--- begin GIVEN INFORMATION ---
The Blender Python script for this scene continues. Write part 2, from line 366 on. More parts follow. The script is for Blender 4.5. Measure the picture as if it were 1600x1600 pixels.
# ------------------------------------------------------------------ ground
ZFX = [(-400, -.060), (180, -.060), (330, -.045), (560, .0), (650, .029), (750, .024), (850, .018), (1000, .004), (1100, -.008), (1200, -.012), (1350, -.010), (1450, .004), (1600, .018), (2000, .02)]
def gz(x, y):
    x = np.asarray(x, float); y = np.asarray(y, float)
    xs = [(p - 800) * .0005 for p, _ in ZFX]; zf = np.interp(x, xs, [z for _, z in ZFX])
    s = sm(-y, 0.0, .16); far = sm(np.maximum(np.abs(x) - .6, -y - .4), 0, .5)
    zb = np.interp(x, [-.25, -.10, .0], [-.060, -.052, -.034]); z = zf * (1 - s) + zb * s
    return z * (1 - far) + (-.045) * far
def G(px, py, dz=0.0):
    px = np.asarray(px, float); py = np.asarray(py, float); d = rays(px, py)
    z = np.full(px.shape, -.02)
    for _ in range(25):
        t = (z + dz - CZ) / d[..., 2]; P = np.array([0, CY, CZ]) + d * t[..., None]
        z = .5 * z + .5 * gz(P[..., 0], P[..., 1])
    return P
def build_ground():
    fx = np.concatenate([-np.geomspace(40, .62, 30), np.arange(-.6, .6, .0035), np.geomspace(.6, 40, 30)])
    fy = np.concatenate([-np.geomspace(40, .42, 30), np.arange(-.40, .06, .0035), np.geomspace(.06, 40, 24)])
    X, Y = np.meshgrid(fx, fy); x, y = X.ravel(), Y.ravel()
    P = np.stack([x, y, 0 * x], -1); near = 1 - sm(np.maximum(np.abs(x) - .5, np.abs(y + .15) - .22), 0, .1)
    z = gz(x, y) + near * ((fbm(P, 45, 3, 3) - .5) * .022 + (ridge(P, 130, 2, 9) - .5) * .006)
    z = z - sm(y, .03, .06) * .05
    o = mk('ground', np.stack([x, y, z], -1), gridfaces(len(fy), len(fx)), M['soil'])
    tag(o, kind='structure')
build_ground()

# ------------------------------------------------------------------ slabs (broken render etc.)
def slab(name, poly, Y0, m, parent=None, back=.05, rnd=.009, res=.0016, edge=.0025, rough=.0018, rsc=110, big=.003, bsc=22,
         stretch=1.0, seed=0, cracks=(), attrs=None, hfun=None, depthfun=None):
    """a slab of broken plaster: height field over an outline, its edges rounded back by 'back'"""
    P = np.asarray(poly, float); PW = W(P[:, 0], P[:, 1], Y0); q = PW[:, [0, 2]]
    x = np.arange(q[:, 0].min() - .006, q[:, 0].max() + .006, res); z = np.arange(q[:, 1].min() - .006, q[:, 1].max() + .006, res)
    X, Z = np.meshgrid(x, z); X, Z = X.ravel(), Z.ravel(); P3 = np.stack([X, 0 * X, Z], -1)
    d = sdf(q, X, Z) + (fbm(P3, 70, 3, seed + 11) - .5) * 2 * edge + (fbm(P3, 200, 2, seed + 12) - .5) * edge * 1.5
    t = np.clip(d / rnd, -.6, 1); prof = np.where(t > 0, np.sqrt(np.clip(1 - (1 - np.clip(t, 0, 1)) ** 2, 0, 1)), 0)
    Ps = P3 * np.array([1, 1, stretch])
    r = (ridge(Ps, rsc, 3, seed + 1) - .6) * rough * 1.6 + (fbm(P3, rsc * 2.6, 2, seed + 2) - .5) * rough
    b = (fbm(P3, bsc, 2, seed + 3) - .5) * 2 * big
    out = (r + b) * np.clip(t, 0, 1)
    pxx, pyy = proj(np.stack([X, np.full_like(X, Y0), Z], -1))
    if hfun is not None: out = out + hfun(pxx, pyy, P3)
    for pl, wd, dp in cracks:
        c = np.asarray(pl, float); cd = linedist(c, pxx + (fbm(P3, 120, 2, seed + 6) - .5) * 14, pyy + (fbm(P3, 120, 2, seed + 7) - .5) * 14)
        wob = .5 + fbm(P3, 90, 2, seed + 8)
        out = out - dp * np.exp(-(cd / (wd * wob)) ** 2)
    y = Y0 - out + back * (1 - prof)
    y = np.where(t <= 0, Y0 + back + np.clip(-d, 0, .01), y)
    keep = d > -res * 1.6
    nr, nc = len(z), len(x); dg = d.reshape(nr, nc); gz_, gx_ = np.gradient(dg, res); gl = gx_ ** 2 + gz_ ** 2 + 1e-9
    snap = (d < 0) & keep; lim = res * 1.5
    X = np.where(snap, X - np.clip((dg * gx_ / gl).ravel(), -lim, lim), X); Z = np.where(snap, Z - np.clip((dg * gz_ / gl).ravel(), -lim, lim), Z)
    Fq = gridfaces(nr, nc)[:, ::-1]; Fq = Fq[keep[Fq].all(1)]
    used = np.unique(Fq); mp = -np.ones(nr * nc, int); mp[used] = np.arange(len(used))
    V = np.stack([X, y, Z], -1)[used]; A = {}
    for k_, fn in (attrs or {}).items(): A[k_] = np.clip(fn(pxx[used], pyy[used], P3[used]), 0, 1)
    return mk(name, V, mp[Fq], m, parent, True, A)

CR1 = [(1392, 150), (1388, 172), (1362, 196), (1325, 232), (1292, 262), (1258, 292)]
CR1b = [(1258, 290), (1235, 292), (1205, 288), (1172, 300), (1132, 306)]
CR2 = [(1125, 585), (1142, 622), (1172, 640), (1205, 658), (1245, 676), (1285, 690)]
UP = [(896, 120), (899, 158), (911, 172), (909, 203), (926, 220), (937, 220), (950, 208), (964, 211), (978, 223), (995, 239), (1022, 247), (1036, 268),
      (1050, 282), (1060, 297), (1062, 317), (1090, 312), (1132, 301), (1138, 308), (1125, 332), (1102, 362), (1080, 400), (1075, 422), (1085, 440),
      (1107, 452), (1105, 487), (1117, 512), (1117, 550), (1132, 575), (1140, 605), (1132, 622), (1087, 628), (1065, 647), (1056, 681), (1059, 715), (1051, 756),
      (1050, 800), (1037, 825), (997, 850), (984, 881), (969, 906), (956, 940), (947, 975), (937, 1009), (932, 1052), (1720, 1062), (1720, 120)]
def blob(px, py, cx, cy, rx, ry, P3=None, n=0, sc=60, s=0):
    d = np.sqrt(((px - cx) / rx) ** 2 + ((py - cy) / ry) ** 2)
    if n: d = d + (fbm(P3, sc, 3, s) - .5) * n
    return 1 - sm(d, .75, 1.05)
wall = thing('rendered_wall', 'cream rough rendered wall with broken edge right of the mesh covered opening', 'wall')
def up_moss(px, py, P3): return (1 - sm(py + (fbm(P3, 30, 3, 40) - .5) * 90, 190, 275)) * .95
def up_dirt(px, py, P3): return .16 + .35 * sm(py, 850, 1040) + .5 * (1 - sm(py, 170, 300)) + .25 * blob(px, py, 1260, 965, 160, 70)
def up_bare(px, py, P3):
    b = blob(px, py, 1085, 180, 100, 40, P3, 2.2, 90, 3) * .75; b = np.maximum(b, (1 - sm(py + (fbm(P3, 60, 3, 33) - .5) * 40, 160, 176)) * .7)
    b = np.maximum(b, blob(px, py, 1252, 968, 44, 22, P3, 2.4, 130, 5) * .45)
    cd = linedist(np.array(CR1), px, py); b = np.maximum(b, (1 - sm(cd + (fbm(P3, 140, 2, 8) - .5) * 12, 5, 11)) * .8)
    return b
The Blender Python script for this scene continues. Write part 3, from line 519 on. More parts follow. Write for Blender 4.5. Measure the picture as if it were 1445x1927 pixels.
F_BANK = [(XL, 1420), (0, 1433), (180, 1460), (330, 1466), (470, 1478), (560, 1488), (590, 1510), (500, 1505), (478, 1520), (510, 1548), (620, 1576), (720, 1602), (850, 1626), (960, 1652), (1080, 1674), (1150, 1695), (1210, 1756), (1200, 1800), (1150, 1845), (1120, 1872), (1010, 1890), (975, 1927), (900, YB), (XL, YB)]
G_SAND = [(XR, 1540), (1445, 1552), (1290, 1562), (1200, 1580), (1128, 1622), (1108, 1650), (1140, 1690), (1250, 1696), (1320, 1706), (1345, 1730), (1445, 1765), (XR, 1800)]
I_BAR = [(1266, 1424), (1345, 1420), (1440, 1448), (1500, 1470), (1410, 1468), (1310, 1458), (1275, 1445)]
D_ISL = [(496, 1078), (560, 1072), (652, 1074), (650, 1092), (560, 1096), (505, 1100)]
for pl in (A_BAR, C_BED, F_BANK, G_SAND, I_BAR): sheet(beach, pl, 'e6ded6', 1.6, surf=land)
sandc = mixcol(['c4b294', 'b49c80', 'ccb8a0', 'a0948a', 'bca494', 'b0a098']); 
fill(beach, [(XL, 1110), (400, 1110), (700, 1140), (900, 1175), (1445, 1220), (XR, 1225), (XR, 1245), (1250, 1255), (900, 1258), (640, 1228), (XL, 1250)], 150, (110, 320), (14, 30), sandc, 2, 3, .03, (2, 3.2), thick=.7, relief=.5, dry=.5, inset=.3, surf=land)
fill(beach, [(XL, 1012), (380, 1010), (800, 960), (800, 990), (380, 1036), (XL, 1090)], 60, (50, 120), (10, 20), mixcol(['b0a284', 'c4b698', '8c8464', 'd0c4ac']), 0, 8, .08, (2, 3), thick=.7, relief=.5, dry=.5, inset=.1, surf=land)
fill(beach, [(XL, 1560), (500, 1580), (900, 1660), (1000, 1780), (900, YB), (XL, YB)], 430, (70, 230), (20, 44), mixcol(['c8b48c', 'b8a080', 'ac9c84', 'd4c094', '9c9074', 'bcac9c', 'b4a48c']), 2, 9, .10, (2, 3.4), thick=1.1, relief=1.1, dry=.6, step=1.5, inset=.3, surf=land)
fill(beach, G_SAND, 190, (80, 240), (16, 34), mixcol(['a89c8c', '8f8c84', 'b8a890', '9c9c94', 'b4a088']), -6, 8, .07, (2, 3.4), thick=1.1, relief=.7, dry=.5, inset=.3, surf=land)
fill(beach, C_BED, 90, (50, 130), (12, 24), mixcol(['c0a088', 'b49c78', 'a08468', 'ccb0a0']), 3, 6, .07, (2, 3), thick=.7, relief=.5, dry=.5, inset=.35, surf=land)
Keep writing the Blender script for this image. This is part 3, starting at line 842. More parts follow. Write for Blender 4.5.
--- end GIVEN INFORMATION ---
» WHAT THE TASK ASKS: Both the line with "were 1445x1927 pixels." and the line with "dry=.5, inset=.35, surf=land)" belong in the extract, along with every line between them; set down those lines exactly and only.

» EXPECTED OUTPUT:
The Blender Python script for this scene continues. Write part 3, from line 519 on. More parts follow. Write for Blender 4.5. Measure the picture as if it were 1445x1927 pixels.
F_BANK = [(XL, 1420), (0, 1433), (180, 1460), (330, 1466), (470, 1478), (560, 1488), (590, 1510), (500, 1505), (478, 1520), (510, 1548), (620, 1576), (720, 1602), (850, 1626), (960, 1652), (1080, 1674), (1150, 1695), (1210, 1756), (1200, 1800), (1150, 1845), (1120, 1872), (1010, 1890), (975, 1927), (900, YB), (XL, YB)]
G_SAND = [(XR, 1540), (1445, 1552), (1290, 1562), (1200, 1580), (1128, 1622), (1108, 1650), (1140, 1690), (1250, 1696), (1320, 1706), (1345, 1730), (1445, 1765), (XR, 1800)]
I_BAR = [(1266, 1424), (1345, 1420), (1440, 1448), (1500, 1470), (1410, 1468), (1310, 1458), (1275, 1445)]
D_ISL = [(496, 1078), (560, 1072), (652, 1074), (650, 1092), (560, 1096), (505, 1100)]
for pl in (A_BAR, C_BED, F_BANK, G_SAND, I_BAR): sheet(beach, pl, 'e6ded6', 1.6, surf=land)
sandc = mixcol(['c4b294', 'b49c80', 'ccb8a0', 'a0948a', 'bca494', 'b0a098']); 
fill(beach, [(XL, 1110), (400, 1110), (700, 1140), (900, 1175), (1445, 1220), (XR, 1225), (XR, 1245), (1250, 1255), (900, 1258), (640, 1228), (XL, 1250)], 150, (110, 320), (14, 30), sandc, 2, 3, .03, (2, 3.2), thick=.7, relief=.5, dry=.5, inset=.3, surf=land)
fill(beach, [(XL, 1012), (380, 1010), (800, 960), (800, 990), (380, 1036), (XL, 1090)], 60, (50, 120), (10, 20), mixcol(['b0a284', 'c4b698', '8c8464', 'd0c4ac']), 0, 8, .08, (2, 3), thick=.7, relief=.5, dry=.5, inset=.1, surf=land)
fill(beach, [(XL, 1560), (500, 1580), (900, 1660), (1000, 1780), (900, YB), (XL, YB)], 430, (70, 230), (20, 44), mixcol(['c8b48c', 'b8a080', 'ac9c84', 'd4c094', '9c9074', 'bcac9c', 'b4a48c']), 2, 9, .10, (2, 3.4), thick=1.1, relief=1.1, dry=.6, step=1.5, inset=.3, surf=land)
fill(beach, G_SAND, 190, (80, 240), (16, 34), mixcol(['a89c8c', '8f8c84', 'b8a890', '9c9c94', 'b4a088']), -6, 8, .07, (2, 3.4), thick=1.1, relief=.7, dry=.5, inset=.3, surf=land)
fill(beach, C_BED, 90, (50, 130), (12, 24), mixcol(['c0a088', 'b49c78', 'a08468', 'ccb0a0']), 3, 6, .07, (2, 3), thick=.7, relief=.5, dry=.5, inset=.35, surf=land)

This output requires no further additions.